USS Clueless - Make the software more effcient
     
     
 

Stardate 20020110.0623

(On Screen): Winterspeak says that it shouldn't be critical that Macs still haven't broken the GHz speed barrier yet, because Apple and its software vendors should be able to work around that by making their software more efficient. I'm afraid it's not that simple.

Apple will break 1 GHz. Unless Motorola outright goes out of business, or dumps the silicon business entirely, then it will continue to work on its processors and they will get faster. I don't believe we're in an outright stall again. The problem is more that Moto isn't moving as fast as AMD and Intel are, and that the PPC is falling behind.

But the thought that software really could be more efficient and shouldn't need as much CPU power as it does is a recurring theme among users. "I used to use a 50 MHz 486, and the use experience was just as snappy as this 900 MHz Pentium III. Where the hell are all the cycles going anyway?" I've heard things like that all the time.

Part of it is nostalgia. The use experience on the 486 actually wasn't as zippy, and that old software was a lot more clunky anyway. However, it is true that older apps written in the days of 50 MHz and less were more efficient than modern apps are. It is not true that modern app developers could return to that level of efficiency. Software professionals know this, but it's difficult to explain why to the laity. This is, unfortunately, an example of "Nothing is impossible for the man who doesn't have to do it himself."

The effort of writing software doesn't scale linearly with the size of the package being written. In other words, an app which is twice as large takes more than twice as much work to create. It's exponential, though the exact exponent is variable. In some cases it's as bad as squared: twice as large is four times as much work. But there are shortcuts which can be taken to lower that.

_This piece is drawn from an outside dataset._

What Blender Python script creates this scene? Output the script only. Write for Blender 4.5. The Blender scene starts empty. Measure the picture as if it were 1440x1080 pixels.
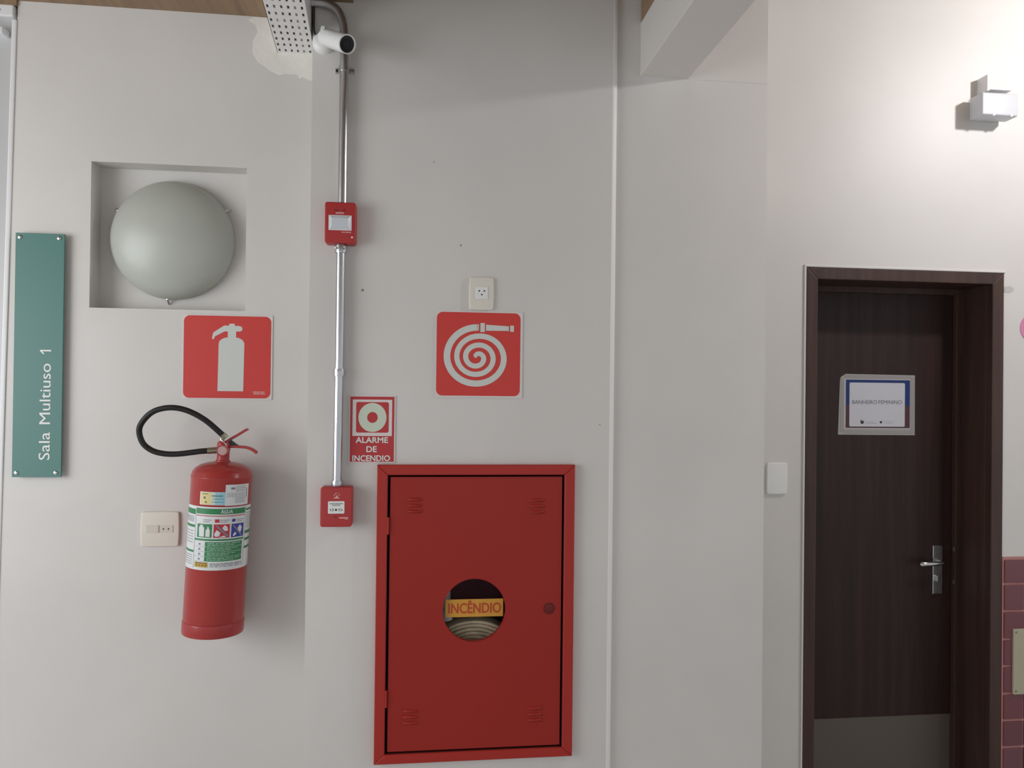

If we were to write modern software packages to the same standards as that old stuff, it would take way too long and cost far too much. It could be done, but it couldn't be sold. It's commercially impossible. Adobe, for instance, could make a version of Photoshop which ran at that purported level of efficiency, but it would take ten years and they'd have to sell it for $3000 per copy. By the time it came out it would be obsolete and customers would laugh at the price.

The only way to get that exponential scaling of effort under control is to recognize that it's possible to trade off design-time expense for run-time expense. When the computers are faster and when they have more memory, then the programmers can take shortcuts which decrease the expense at design time but result in programs which are larger and require more cycles to run than might absolutely be necessary. By doing this, it becomes possible to deliver the product in a reasonable time frame and at a reasonable cost.

From the point of view of the software vendors, an inefficient program which delivers on time and can sell at a reasonable price is better than an efficient one which arrives late and costs too much. The market has shown that the customers agree.

But there's more to it than that: we expect our computers to do more now than we did ten years ago. Despite our nostalgia, if we go back and try to reuse the programs we used ten years ago, we find them intolerable. The user interfaces are horrible (by modern standards) and they are distinctly unrich in features we have grown used to.

And there are entire categories of programs we use now which are only possible because of high powered CPUs. Modern rendering programs like Lightwave or Maya are only possible because modern CPUs are blazingly fast.

Another example of that is the imminent switch from MPEG2 to MPEG4 as the standard for video compression. MPEG4 creates substantially smaller files with little quality loss, but it does so at the expense of considerably more CPU load at playback time. MPEG4 couldn't be used five years ago because the CPUs weren't fast enough to decode it in real time.

MP3 audio is another example. It is computationally fiendish, far more so than most people realize. Codecs like MP3 generally are based on Fourier analysis. Sections of the sound are analyzed at coding time and what is actually stored is the Fourier coefficients which describe the sound in that segment. At playback time the sound is actually resynthesized according to those coefficients. That's how the sound on a DVD is stored, and because of that it's possible to play back a DVD at a reduced rate with the sound slowed down without the sound dropping in pitch. The playback synthesizes the correct frequencies but expands the time parameters. (The result is rather odd sounding, quite frankly.) And that's nothing compared to what's involved in the video codec.

These are computationally difficult problems. Software DVD playback isn't practical for any CPU running less than about 400 MHz.

Customer demand for more powerful apps, and for apps which chew more CPU power, is going to continue to rise. There isn't any way to rationalize a clock-rate stall; it's commercial suicide.

Winterspeak suggests that one out for Apple is to standardize on multi-processor configurations if Moto can't deliver faster processors. There's good sides and bad sides to that. One problem with it is that many kinds of apps can't easily take advantage of SMP.